Rewriting code - It’s called code review, not code rewrite! Rewriting someone’s code is just not appropriate in most situations. It’s akin to pair programming where the navigator just grabs the keyboard from the driver whenever he feels like it. It’s simply rude. If the reviewer has a better idea, he should annotate the merge request with code examples.

Overdoing it - Programming is not a beauty contest. Code does not need to be perfect to be functional and maintainable. For example, even though I might prefer a functional loop construct over an imperative one, it’s just fine if the imperative one works. Perfectionism sometimes gets in the way and leads to other antipatterns such as premature optimisation and presumptive features (YAGNI). Also: A piece of code written for a one-time migration or ops procedure does not require the same high standards as production system code.

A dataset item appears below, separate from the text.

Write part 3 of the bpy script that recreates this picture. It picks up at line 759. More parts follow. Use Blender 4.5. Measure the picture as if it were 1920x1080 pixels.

Underdoing it - Being too forgiving is likewise unhelpful. If the code review is executed as a mere approval formality, it’s a waste of time. Code should always be inspected for things like security holes, logical errors, code smells, technical debt and feature creep. It is important to strike a balance between clean maintainable code and reasonable effort.

Not reviewing tests – Unit tests are often mandatory and sometimes functional and acceptance tests are also added to the artifact. These should also be reviewed to ensure that the tests are present, logically correct and meet the standards. It’s a good idea to verify an agreed upon code coverage percentage as part of the review.

Not using a diff utility – Most teams probably use a tool set with built-in diff and annotation capability. In case you don’t, you make your work harder than it has to be.